Ferrari let off without punishment

Discussion in 'Motorsports' started by Bugatti4evr, Sep 8, 2010.

  1. #1 Bugatti4evr, Sep 8, 2010
    Last edited by a moderator: Apr 25, 2016
    http://en.espnf1.com/ferrari/motorsport/story/27629.html

    Ferrari has avoided further punishment for its actions at the 2010 German Grand Prix, after appearing in front of the FIA's World Motor Sport Council (WMSC) in Paris on Wednesday.

    On lap 49 at Hockenheim, Ferrari driver Felipe Massa conceded the lead to team-mate Fernando Alonso after receiving a radio message from his engineer Rob Smedley saying: "Fernando is faster than you. Can you confirm you understood that message?"

    After the race the team was fined $100,000 by the stewards for breaching Article 39.1 of the sporting code, which bans team orders, and Article 151c, which forbids teams bringing the sport into disrepute.

    However, Reuters has reported that, on leaving the hearing, head of Italian motorsport federation Angelo Sticchi Damiani told reporters Ferrari had escaped further sanctions

    After the German Grand Prix team boss Stefano Domenicali, who was present in Paris for Wednesday's hearing, insisted the radio communications were purely informative and not instructive.

    "We gave information to Felipe about what was the situation, because we have already seen in the past that certain situations could not give the best result to the team," he said after the race. "That was the information we wanted to give and we leave the drivers to understand and take notice of it in order to make sure the team, in terms of the global results, gets the best."

    The governing body has now ordered a review of the regulations, which is an indication that the team orders ban will be amended or scrapped altogether.

    F1 chief executive Bernie Ecclestone, as well as FIA president Jean Todt, were present for Wednesday's proceedings.

    Ecclestone refused to comment beyond saying a press release will be issued shortly.
     
  2. What a complete farce.
     
  3.  
  4. What s surprise.
     
  5. good. Any step towards transparency of the FIA is good.
     
  6. Still an expensive call, $100,000 for 12 words.
     
  7. You're absolutely right. It's not the first time that teams orders are isued on F1 team, but only now a team is punished. In 2008 Hockenheim McLaren also used team orders but no investigation was made or penalty was issued. And that team order most likely gave the WDC to Hamilton.

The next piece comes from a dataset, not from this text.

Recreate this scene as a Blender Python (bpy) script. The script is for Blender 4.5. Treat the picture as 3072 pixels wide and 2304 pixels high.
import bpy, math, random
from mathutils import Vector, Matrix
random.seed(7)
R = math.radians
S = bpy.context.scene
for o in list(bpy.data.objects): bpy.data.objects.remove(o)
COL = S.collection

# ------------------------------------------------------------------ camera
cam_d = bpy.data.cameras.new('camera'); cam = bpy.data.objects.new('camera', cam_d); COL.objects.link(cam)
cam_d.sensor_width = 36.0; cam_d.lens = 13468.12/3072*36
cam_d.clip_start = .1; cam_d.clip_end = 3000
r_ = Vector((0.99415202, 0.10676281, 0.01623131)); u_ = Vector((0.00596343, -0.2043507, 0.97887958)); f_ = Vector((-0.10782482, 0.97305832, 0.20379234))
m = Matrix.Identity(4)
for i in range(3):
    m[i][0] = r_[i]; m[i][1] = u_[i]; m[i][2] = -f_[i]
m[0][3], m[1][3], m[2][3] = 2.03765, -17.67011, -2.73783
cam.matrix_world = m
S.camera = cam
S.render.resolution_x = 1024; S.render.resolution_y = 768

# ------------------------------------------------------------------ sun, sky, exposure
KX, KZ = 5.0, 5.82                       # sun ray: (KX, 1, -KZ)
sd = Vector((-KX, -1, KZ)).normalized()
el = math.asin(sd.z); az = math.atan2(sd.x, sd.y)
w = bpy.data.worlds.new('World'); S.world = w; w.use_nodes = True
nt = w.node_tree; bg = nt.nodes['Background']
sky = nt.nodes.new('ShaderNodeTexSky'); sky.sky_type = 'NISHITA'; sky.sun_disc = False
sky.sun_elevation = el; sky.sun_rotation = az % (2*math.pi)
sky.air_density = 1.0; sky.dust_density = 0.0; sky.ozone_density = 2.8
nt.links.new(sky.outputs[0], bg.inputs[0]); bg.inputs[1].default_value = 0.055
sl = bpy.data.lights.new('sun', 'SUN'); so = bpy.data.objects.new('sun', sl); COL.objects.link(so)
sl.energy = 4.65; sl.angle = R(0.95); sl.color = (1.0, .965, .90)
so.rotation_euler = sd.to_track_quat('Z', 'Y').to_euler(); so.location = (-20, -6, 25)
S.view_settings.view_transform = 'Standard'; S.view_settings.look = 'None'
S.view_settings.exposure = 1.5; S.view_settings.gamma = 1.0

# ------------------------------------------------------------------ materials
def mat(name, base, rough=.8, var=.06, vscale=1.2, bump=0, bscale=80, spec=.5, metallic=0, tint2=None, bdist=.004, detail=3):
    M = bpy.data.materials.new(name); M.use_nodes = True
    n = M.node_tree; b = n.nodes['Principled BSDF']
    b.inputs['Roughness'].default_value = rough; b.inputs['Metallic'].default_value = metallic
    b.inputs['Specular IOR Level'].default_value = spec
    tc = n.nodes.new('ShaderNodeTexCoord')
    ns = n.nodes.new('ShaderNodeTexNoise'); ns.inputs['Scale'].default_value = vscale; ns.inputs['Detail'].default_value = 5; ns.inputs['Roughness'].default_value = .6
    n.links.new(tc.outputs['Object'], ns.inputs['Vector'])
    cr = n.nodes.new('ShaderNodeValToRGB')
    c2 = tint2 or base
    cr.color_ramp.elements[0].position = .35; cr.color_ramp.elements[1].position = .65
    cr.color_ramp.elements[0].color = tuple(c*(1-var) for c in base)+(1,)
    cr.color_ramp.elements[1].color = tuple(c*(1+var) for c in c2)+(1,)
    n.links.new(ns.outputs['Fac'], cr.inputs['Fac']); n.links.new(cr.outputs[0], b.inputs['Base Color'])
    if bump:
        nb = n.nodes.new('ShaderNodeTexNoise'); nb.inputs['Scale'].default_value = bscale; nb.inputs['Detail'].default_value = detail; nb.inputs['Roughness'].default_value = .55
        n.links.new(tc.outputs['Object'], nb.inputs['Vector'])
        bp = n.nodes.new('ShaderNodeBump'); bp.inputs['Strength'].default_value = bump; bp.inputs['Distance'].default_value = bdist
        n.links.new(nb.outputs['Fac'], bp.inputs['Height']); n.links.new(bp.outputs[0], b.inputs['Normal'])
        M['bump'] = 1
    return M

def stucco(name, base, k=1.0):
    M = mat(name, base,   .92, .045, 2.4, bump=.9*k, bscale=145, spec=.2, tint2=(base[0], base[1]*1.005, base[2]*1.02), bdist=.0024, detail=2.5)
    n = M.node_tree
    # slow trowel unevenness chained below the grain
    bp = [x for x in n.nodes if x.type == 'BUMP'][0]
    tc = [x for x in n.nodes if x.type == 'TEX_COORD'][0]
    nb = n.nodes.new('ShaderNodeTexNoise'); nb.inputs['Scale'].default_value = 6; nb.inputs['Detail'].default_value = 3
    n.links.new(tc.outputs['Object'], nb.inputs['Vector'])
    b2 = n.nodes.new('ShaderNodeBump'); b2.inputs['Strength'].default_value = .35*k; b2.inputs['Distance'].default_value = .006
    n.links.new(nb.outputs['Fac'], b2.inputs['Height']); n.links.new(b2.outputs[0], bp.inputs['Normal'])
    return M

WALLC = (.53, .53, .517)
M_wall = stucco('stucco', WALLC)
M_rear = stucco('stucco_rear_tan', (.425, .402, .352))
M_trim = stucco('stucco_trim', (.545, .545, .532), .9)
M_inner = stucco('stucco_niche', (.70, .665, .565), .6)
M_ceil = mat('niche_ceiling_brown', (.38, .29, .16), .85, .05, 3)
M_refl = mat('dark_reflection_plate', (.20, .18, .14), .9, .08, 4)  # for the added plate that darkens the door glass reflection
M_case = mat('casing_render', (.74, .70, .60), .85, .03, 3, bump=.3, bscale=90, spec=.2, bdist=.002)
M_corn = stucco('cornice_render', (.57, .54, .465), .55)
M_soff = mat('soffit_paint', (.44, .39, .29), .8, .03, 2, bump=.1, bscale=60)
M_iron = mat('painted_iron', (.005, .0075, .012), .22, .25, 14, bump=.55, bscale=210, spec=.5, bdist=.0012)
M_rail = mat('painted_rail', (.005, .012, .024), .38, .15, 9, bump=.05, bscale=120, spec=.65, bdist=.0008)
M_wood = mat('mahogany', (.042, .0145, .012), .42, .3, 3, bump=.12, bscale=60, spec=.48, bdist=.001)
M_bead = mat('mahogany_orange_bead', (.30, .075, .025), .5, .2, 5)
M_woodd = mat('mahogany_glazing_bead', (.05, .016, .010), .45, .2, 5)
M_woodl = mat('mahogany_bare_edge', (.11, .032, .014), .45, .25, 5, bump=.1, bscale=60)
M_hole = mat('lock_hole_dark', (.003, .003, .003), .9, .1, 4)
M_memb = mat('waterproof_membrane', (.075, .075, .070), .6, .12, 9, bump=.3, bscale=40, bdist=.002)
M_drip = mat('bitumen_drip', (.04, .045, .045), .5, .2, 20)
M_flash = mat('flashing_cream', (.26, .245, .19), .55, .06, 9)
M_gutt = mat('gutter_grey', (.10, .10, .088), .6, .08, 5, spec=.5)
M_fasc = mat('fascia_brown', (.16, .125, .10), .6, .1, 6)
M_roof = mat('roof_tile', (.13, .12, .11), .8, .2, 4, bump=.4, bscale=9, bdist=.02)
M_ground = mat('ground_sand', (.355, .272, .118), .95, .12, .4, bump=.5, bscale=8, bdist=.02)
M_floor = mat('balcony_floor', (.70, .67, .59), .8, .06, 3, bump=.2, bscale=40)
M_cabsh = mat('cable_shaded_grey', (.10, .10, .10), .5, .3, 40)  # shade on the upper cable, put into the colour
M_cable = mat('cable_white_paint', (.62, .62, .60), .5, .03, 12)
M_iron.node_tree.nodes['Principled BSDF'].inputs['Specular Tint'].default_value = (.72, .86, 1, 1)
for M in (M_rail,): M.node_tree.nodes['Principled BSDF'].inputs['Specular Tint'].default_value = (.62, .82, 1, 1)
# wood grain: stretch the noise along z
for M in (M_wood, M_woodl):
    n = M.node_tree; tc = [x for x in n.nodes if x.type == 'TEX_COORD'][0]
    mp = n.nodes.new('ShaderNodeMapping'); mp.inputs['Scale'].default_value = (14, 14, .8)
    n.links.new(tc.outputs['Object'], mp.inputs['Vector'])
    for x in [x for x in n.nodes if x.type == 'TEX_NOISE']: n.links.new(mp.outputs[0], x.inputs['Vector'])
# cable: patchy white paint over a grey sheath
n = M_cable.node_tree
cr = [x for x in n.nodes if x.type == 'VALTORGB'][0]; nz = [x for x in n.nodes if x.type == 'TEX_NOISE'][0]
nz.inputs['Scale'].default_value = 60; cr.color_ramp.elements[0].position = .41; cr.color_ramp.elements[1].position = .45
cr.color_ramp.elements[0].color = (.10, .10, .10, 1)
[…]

    But of course FIA favors Ferrari. Oh wait, something's not right...
     
  8. After what happened to Hirvonen last year, I really cant blame them.
     
  9. How is it a step towards transparency.
    The rules were very clearly broken, it was a rule put in place as a result of Ferrari's indiscretions and mysteriously the former team principal of Ferrari heads the WMSC on the eve of the Italian GP and doesn't even give them a slap on the wrist.
     
  10. this. Ferrari is F1.
     
  11. transparency in that they dont intervene with everything. FIA intervenes way too much.
     
  12. laissez faire =/= transparency
     
  13. Enforcing the rules isn't intervening. And not punishing someone for breaking the rules isn't transparency.
     
  14. eh guess yall are right on this one.

    I just hate how the FIA constantly digs is grubby little fingers into everything.
     
  15. They had been punished already, guys, by a fine. This was merely about additional consequences and it'd be inconsequent if Ferrari would be punished more compared to other team calls (minus 'crashgate' of course).

    The real good news is that they're going to review the regulations and probably (here's me hoping) come up with a definition of a team order, as article 39.1 doesn't cover even that [a definition].
     
  16. Or just get rid of the no team orders shite. It's a team sport.
     
  17. Ya, either way would be an improvement compared to the current situation
     
  18. Someone suggested that if two teammates are running one if front of the other, the team can allocate the distribution of points. I think this is a great idea, so the right driver still gets the win, and no on track shenanigans. This is what should happen, maybe only implemented at 2/3 of the season though.
     
  19. Oh how I'm surprised.
     
  20. They should just swap Alonso's and Massa's points from that race. I don't see what is wrong with that.
     
  21. Ideally, yes, but changing points after the fact is a big no-no in the eyes of the FIA.
     
  22. Then perhaps the FIA should remove the 2008 WDC from Hamilton since MCLaren also used team orders that year.
     
  23. Can you provide any detail regarding this?